Superior Meats is already state inspected and looking into this CIS certification. Their jerky is sold throughoutBig Sky Country and Stroot ships buffalo jerky out of state.

“We ship a lot,” he said. “And I’ve got suppliers that want beef, and I can’t do it but with this new program, I can,” said Stroot.

Gianforte shared other meat processing success stories emphasizing the growth of the industry. One example was a processor in Billings whose initial capacity was 5,000 head a year, but Phase II is 25,000 per year due in part to this new program for Montana.

“At the Department of Agriculture, we’ve really made it a priority to help the (meat) processors build capacity so we can break the monopoly in the Midwest. And we just announced recently, that in Montana, in the last year, we’ve doubled the processing capacity,” Gianforte said.

When it comes to processing wild game this hunting season, there’s a new plan on the board for Superior Meats.

“We’re going to try and fit some in.

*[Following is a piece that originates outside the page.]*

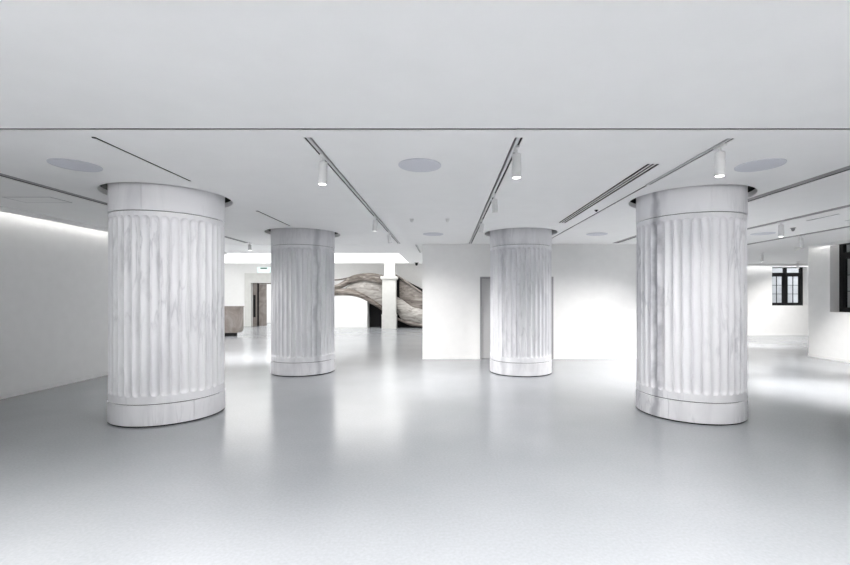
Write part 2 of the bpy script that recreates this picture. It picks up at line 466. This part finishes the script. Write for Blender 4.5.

We’ve got too many people that were upset with us,” Stroot admitted, because even with the huge facility expansion 18 months ago they had to turn away many loyal customers in 2021.

“We’ll still do the sausages and meat sticks no matter what this season,” he added.

With 24 employees, and looking for more, Superior Meats is open Monday through Friday, 8 a.m. to 5 p.m., and Saturday 8 a.m. until noon, with their retail area adding more products weekly.